Supplied data:
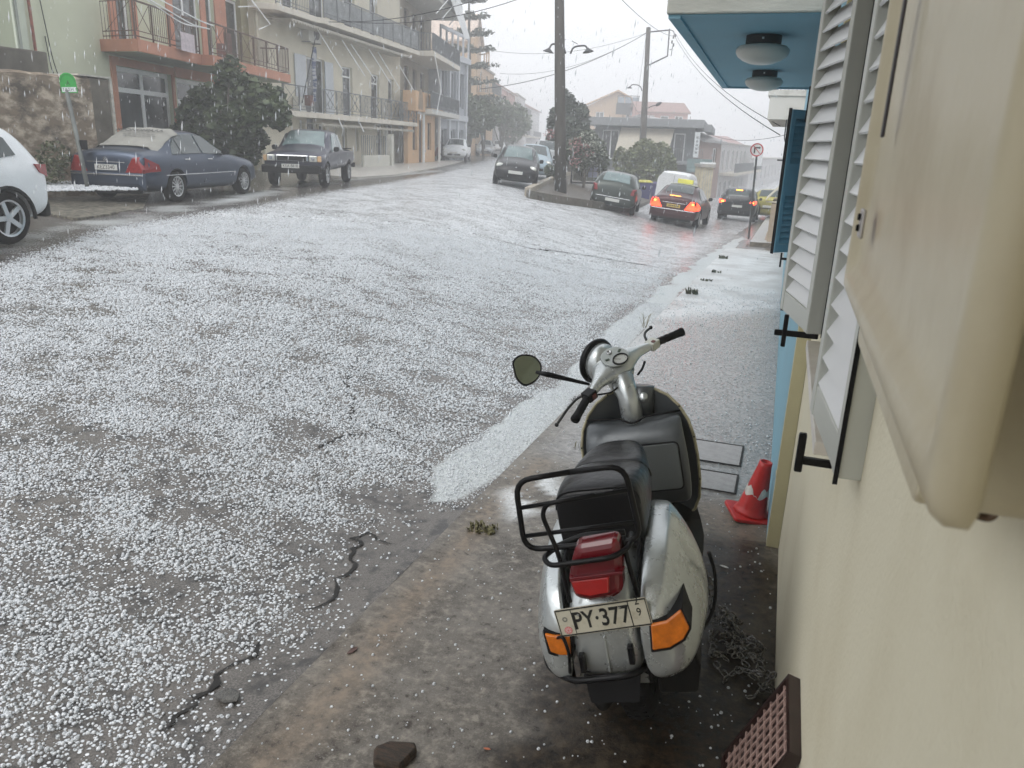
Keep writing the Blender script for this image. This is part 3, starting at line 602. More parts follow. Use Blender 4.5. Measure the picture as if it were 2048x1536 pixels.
chain_path([heap[2], heap[6], heap[4], heap[9], heap[7], heap[12], heap[10], heap[15], heap[13], heap[19]], zc)
chain_path([Vector((-.05, 2.78, zc + .004)), Vector((-.03, 2.6, zc + .004)), Vector((.02, 2.52, zc + .004)), Vector((.06, 2.6, zc + .004)), heap[16]], zc)
tag(ch.build('steel_chain', mat('dark wet chain steel', (.13, .125, .115), .25, metal=.8, var=.4, scale=60), smooth=True), 'heap of dark wet steel chain on the ground between scooter and cream wall', 'chain')
tp_ = GP(808, 1500)
wd = MB(); wd.loft([[Vector((tp_.x + a * .001 * s_, tp_.y + b * .001 * s_ - .02, zpav(tp_.y) + z)) for a, b in ((-75, -30), (-45, 5), (-5, 18), (35, 30), (48, 10), (40, -35), (30, -70), (-50, -80))] for z, s_ in ((0, 1.0), (.02, 1.03), (.035, .92))])
tag(wd.build('broken_timber', mat('dark rotten wood', (.012, .008, .005), .7, scale=25, col2=(.07, .042, .024), bump=.8, bscale=60, stretch=(1, 6, 1)), bevel=.004), 'chunk of dark broken timber at the bottom edge of the pavement', 'timber')
# tarmac lumps broken from the road edge
def lump(p, s, m, name, label, cat, group=None, seed=0):
    rd = random.Random(seed); bm = bmesh.new(); bmesh.ops.create_icosphere(bm, subdivisions=2, radius=1)
    for v in bm.verts: k = 1 + rd.uniform(-.18, .18); v.co = Vector((v.co.x * s[0] * k, v.co.y * s[1] * k, max(-.2, v.co.z) * s[2] * k))
    me = bpy.data.meshes.new(name); bm.to_mesh(me); bm.free(); me.materials.append(m); o = bpy.data.objects.new(name, me); COL.objects.link(o); o.location = p; return tag(o, label, cat, group)
aspm = mat('tarmac lump', (.10, .097, .09), .5, var=.4, scale=60, bump=.8, bscale=150)
p = G(455, 1392); lump(p, (.045, .035, .014), aspm, 'tarmac_lump', 'loose lump of broken tarmac below the road crack', 'tarmac lump', seed=3)
# manhole frames in the wet pavement
for k, (a, b, c, d, lb) in enumerate(((1400, 905, 1482, 935, 'larger pavement cover with a dark frame, under water beside the scooter'), (1400, 965, 1472, 990, 'smaller pavement cover with a dark frame, under water nearer the cone'))):
    p0 = GP(a, b); p1 = GP(c, d); x1 = p1.x; x0_ = x1 - .40; y0 = p1.y; y1 = y0 + .42 - .1 * k
    e = empty('pavement_cover', (x0_, y0, zpav(y0) + .006), 0, lb, 'cover', 'covers set in the pavement'); e.rotation_euler = (-.035, 0, 0)
    w = x1 - x0_; h = y1 - y0; q = MB(); q.box(0, w, 0, .008, 0, .004); q.box(0, w, h - .010, h, 0, .004); q.box(w - .012, w, .01, h - .01, 0, .004); q.build('frame', crk, e)
    q = MB(); q.box(.004, w - .014, .012, h - .014, -.004, .002); q.build('lid', mat('wet cover cement', (.16, .155, .145), .15, var=.3, scale=12), e)
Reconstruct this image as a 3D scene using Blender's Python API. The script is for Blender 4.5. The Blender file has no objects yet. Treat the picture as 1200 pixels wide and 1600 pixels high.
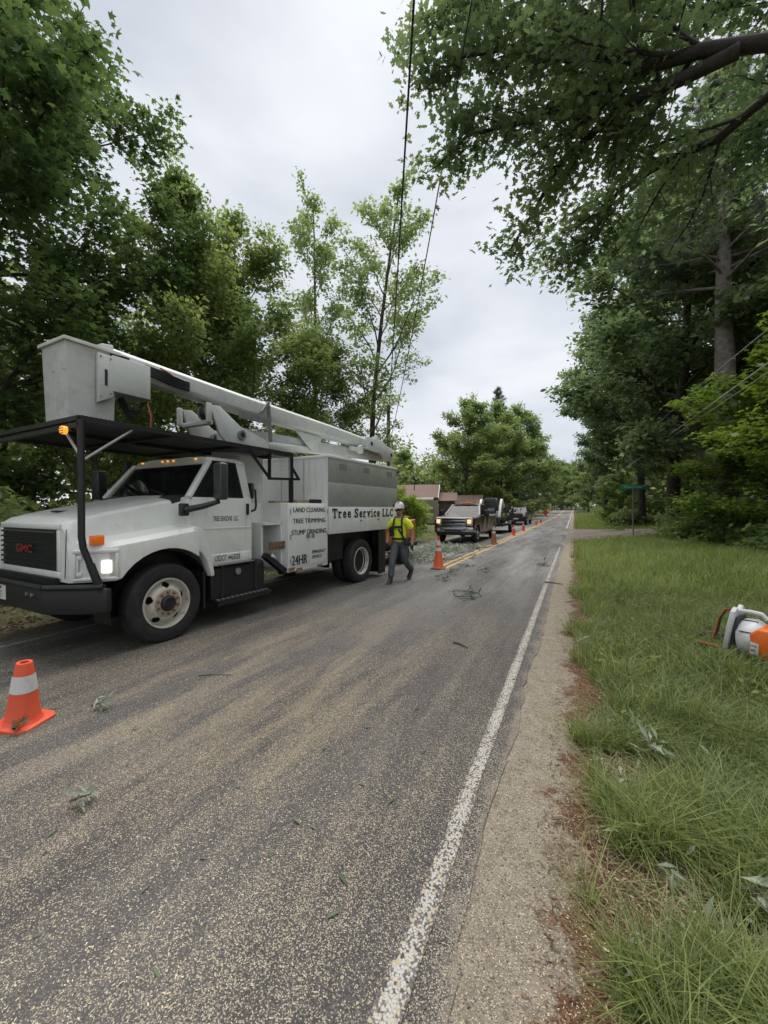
import bpy, bmesh, math, random
import numpy as np
from mathutils import Vector, Matrix

S = bpy.context.scene
COL = S.collection
PI = math.pi
rad = math.radians

# ---------------------------------------------------------------- camera
CAM_F = 630.0          # focal length in pixels of a 1200 px wide frame
CAM_H = 1.70
TH = rad(25.24)        # the camera looks this far left of the road
cd = bpy.data.cameras.new('camera')
cam = bpy.data.objects.new('camera', cd)
COL.objects.link(cam)
cam.location = (0, 0, CAM_H)
cam.rotation_euler = (rad(90 - 0.455), 0, TH)
cd.sensor_fit = 'HORIZONTAL'
cd.sensor_width = 36.0
cd.lens = 36.0 * CAM_F / 1200.0
cd.clip_start = 0.05
cd.clip_end = 3000
S.camera = cam

# ---------------------------------------------------------------- overcast sky and weak, wide sun
SUN_EL, SUN_AZ = rad(72), rad(-20)      # azimuth measured from +Y towards +X
w = bpy.data.worlds.new('World')
S.world = w
w.use_nodes = True
nt = w.node_tree
nt.nodes.clear()
N = nt.nodes.new
out = N('ShaderNodeOutputWorld')
sky = N('ShaderNodeTexSky'); sky.sky_type = 'NISHITA'; sky.sun_disc = False
sky.sun_elevation = SUN_EL; sky.sun_rotation = SUN_AZ
sky.air_density = 1.0; sky.dust_density = 3.0
bgs = N('ShaderNodeBackground'); bgs.inputs[1].default_value = 0.05
nt.links.new(sky.outputs[0], bgs.inputs[0])
tc = N('ShaderNodeTexCoord')
mp = N('ShaderNodeMapping'); mp.inputs['Scale'].default_value = (1.0, 1.0, 2.4)
nt.links.new(tc.outputs['Generated'], mp.inputs[0])
nz = N('ShaderNodeTexNoise'); nz.inputs['Scale'].default_value = 2.2
nz.inputs['Detail'].default_value = 5.0; nz.inputs['Roughness'].default_value = 0.48
nz.inputs['Distortion'].default_value = 0.25
nt.links.new(mp.outputs[0], nz.inputs[0])
cr = N('ShaderNodeValToRGB')
cr.color_ramp.elements[0].position = 0.34; cr.color_ramp.elements[0].color = (0.208, 0.222, 0.250, 1)
cr.color_ramp.elements[1].position = 0.66; cr.color_ramp.elements[1].color = (0.318, 0.328, 0.346, 1)
nt.links.new(nz.outputs[0], cr.inputs[0])
bgc = N('ShaderNodeBackground'); bgc.inputs[1].default_value = 1.0
nt.links.new(cr.outputs[0], bgc.inputs[0])
mx = N('ShaderNodeMixShader'); mx.inputs[0].default_value = 0.94
nt.links.new(bgs.outputs[0], mx.inputs[1]); nt.links.new(bgc.outputs[0], mx.inputs[2])
nt.links.new(mx.outputs[0], out.inputs[0])

sd = bpy.data.lights.new('sun', 'SUN'); sd.energy = 1.5; sd.angle = rad(65); sd.color = (1.0, 0.97, 0.92)
so = bpy.data.objects.new('sun', sd); COL.objects.link(so)
so.location = (-20, 30, 60)
_dir = Vector((math.sin(SUN_AZ) * math.cos(SUN_EL), math.cos(SUN_AZ) * math.cos(SUN_EL), math.sin(SUN_EL)))
so.rotation_euler = _dir.to_track_quat('Z', 'Y').to_euler()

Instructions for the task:
Between the line with "Reconstruct this image" and the line with "rad = math.radians", ends included, lies the span to copy exactly; copy nothing else and leave out the pictures.

Complete answer:
Reconstruct this image as a 3D scene using Blender's Python API. The script is for Blender 4.5. The Blender file has no objects yet. Treat the picture as 1200 pixels wide and 1600 pixels high.
import bpy, bmesh, math, random
import numpy as np
from mathutils import Vector, Matrix

S = bpy.context.scene
COL = S.collection
PI = math.pi
rad = math.radians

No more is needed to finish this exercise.